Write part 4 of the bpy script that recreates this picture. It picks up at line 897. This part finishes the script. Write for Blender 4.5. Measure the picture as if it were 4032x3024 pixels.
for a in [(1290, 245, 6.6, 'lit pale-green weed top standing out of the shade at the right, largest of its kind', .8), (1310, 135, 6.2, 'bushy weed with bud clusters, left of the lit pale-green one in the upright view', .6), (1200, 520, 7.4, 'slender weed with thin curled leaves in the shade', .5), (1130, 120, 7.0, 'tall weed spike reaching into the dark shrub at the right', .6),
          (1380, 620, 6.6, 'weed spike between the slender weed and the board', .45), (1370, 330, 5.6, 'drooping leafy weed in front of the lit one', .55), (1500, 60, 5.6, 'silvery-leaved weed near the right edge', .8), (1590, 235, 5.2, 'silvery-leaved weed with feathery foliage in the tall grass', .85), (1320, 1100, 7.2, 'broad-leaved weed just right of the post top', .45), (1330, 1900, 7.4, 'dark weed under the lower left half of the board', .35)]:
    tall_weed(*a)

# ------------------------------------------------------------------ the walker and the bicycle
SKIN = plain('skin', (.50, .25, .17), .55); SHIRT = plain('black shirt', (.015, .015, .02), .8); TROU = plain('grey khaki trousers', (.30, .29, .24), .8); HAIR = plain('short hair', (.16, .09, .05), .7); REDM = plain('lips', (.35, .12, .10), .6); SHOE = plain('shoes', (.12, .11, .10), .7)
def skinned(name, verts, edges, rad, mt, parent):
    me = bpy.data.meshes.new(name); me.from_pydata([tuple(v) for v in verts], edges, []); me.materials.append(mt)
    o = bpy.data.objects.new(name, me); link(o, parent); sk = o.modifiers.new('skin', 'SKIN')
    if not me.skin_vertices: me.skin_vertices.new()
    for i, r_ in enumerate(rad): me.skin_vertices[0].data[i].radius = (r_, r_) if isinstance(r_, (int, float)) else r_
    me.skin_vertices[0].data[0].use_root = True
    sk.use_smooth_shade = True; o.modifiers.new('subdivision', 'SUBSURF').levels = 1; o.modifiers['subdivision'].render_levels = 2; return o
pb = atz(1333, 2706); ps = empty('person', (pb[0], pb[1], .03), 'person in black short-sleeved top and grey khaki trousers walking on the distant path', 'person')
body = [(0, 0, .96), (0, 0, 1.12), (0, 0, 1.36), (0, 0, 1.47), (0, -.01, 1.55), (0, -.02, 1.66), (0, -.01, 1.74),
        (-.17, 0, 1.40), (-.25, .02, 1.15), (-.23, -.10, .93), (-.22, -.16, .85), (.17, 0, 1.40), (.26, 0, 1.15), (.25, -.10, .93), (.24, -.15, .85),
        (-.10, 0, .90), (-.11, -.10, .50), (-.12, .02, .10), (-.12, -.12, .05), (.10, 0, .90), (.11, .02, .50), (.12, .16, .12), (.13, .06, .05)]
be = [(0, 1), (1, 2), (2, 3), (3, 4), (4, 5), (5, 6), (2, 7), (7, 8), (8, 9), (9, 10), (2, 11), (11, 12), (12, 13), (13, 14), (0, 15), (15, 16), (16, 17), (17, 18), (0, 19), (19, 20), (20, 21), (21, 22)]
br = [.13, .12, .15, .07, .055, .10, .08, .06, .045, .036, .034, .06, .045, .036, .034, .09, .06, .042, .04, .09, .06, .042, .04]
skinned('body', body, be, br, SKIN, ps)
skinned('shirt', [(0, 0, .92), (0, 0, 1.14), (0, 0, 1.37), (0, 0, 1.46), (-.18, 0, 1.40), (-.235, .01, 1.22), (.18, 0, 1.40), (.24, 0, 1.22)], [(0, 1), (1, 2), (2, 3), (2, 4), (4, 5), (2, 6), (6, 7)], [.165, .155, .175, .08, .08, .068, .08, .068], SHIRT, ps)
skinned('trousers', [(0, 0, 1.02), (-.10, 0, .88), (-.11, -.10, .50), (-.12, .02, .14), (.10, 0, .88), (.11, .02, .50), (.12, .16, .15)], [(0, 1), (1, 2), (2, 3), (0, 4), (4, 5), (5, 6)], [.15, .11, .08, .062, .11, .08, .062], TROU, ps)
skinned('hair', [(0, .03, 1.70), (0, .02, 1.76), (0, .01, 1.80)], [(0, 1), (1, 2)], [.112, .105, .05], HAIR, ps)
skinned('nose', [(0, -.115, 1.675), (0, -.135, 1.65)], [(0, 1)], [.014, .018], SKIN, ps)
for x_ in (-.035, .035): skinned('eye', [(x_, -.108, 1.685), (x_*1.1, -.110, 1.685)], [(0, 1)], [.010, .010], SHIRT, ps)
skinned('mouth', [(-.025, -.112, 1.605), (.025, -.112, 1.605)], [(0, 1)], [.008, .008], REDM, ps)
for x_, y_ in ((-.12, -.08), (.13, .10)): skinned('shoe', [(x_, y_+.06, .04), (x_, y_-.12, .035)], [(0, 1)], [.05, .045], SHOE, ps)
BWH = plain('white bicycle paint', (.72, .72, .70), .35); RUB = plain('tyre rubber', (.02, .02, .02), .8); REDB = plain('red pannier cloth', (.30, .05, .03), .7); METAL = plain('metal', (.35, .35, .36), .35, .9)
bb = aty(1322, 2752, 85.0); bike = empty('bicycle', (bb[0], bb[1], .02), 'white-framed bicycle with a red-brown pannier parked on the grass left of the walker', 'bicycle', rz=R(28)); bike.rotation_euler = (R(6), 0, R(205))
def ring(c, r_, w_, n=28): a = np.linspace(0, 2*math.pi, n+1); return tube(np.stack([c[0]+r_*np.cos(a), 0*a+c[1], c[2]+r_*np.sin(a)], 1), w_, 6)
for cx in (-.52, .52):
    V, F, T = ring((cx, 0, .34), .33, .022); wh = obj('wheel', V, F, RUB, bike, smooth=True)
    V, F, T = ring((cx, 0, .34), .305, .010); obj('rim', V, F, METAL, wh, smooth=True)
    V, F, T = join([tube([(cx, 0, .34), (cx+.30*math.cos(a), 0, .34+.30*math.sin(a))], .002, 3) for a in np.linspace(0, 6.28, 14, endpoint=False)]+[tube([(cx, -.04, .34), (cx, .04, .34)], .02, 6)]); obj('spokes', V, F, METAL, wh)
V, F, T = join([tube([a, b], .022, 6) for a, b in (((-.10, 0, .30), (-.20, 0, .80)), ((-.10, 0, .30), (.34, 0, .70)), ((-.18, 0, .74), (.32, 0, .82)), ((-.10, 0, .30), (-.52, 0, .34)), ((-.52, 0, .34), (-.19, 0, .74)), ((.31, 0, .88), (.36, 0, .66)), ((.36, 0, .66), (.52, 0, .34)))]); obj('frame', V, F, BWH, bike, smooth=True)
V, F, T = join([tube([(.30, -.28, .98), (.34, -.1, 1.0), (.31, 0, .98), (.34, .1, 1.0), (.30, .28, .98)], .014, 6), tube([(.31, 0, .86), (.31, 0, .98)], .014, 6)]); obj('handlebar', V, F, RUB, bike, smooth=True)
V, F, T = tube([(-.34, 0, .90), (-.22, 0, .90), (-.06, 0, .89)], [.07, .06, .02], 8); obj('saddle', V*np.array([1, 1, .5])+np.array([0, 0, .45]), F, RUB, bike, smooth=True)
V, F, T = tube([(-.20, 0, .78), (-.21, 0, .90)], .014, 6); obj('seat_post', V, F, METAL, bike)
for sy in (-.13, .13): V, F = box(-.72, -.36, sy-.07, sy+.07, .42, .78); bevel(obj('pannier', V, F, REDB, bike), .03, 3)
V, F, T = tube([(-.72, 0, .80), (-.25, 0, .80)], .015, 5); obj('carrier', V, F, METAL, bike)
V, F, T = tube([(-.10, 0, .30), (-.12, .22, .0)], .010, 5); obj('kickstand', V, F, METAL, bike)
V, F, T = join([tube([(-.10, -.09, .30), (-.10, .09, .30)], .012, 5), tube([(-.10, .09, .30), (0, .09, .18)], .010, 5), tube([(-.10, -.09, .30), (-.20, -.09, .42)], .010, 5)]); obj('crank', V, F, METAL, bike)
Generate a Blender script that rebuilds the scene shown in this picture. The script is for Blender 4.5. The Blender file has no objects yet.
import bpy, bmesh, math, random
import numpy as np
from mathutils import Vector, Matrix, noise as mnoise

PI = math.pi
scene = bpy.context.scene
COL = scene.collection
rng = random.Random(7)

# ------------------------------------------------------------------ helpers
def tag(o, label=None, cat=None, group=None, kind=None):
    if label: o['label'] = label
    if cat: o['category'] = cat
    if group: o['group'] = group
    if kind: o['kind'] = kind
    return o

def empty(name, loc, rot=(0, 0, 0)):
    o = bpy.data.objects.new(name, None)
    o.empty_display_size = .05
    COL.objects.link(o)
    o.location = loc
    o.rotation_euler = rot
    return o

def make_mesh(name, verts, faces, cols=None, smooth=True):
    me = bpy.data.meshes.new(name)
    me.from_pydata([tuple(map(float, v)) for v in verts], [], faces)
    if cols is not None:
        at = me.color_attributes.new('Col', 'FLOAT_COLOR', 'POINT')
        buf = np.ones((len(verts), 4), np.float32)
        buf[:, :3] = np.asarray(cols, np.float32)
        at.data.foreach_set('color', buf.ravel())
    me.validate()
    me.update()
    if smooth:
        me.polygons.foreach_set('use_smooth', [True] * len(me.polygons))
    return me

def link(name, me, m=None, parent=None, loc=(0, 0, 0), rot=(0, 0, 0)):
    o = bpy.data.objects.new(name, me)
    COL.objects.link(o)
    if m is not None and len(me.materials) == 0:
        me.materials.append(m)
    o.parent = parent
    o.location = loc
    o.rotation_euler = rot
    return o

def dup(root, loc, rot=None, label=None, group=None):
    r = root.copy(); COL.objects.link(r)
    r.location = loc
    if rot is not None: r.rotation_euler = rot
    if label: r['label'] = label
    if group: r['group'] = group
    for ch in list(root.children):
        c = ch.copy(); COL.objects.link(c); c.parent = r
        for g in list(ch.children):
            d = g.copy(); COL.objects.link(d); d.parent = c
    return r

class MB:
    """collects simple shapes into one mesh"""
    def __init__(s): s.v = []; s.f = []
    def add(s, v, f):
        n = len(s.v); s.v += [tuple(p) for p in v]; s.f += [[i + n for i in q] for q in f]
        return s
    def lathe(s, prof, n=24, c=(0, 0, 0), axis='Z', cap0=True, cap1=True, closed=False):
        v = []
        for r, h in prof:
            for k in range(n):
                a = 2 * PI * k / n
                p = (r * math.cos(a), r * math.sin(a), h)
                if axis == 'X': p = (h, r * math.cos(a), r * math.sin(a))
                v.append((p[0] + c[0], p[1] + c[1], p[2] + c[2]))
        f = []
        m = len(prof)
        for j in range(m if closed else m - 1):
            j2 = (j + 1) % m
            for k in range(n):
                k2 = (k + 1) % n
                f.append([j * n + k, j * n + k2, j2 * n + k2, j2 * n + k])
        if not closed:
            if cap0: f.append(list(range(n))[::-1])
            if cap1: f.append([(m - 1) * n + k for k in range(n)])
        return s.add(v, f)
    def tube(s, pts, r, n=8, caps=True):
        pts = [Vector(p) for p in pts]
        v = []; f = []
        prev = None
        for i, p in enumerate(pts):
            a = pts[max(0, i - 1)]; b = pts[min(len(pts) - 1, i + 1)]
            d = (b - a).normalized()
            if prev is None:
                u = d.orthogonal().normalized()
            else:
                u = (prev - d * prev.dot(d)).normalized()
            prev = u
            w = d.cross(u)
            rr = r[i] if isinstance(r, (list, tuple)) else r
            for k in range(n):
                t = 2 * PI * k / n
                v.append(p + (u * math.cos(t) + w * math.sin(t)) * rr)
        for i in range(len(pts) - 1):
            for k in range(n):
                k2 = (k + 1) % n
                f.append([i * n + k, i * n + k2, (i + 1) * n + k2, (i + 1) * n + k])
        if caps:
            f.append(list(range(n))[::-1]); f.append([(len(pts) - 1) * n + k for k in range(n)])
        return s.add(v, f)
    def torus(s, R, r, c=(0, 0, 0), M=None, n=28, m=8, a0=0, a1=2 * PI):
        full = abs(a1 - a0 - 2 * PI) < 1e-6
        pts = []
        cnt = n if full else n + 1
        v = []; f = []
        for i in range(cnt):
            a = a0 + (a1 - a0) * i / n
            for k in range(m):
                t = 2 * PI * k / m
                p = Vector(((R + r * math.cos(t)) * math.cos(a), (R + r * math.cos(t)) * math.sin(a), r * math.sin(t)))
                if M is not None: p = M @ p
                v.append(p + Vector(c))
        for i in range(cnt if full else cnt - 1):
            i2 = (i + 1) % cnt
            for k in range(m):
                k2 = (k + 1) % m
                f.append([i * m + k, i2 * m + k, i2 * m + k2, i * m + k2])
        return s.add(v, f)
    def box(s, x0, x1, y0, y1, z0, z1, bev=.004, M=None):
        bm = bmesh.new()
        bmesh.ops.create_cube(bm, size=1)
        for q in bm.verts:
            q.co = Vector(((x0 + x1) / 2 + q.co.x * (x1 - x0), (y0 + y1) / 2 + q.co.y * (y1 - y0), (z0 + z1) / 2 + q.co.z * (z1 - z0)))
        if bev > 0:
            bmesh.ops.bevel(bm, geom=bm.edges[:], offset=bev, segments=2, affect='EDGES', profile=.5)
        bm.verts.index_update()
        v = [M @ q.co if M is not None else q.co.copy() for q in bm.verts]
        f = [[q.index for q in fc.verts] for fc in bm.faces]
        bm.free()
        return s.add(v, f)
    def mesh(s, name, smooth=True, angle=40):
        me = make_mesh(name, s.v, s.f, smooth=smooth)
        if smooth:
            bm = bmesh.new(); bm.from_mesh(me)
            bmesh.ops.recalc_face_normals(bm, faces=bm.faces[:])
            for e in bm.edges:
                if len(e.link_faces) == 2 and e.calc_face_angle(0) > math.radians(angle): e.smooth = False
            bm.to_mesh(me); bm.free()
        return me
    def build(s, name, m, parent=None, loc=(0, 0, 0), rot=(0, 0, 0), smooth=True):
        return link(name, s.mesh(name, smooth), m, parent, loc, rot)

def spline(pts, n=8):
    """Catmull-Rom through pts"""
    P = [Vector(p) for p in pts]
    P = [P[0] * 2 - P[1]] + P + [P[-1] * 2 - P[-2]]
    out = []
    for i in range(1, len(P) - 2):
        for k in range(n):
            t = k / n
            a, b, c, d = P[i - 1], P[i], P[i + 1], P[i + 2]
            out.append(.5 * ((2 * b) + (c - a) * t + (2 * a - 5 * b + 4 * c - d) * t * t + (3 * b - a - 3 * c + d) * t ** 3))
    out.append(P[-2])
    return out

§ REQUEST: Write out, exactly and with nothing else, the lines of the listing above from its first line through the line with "tall_weed(*a)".

§ RESULT BELOW:
Write part 4 of the bpy script that recreates this picture. It picks up at line 897. This part finishes the script. Write for Blender 4.5. Measure the picture as if it were 4032x3024 pixels.
for a in [(1290, 245, 6.6, 'lit pale-green weed top standing out of the shade at the right, largest of its kind', .8), (1310, 135, 6.2, 'bushy weed with bud clusters, left of the lit pale-green one in the upright view', .6), (1200, 520, 7.4, 'slender weed with thin curled leaves in the shade', .5), (1130, 120, 7.0, 'tall weed spike reaching into the dark shrub at the right', .6),
          (1380, 620, 6.6, 'weed spike between the slender weed and the board', .45), (1370, 330, 5.6, 'drooping leafy weed in front of the lit one', .55), (1500, 60, 5.6, 'silvery-leaved weed near the right edge', .8), (1590, 235, 5.2, 'silvery-leaved weed with feathery foliage in the tall grass', .85), (1320, 1100, 7.2, 'broad-leaved weed just right of the post top', .45), (1330, 1900, 7.4, 'dark weed under the lower left half of the board', .35)]:
    tall_weed(*a)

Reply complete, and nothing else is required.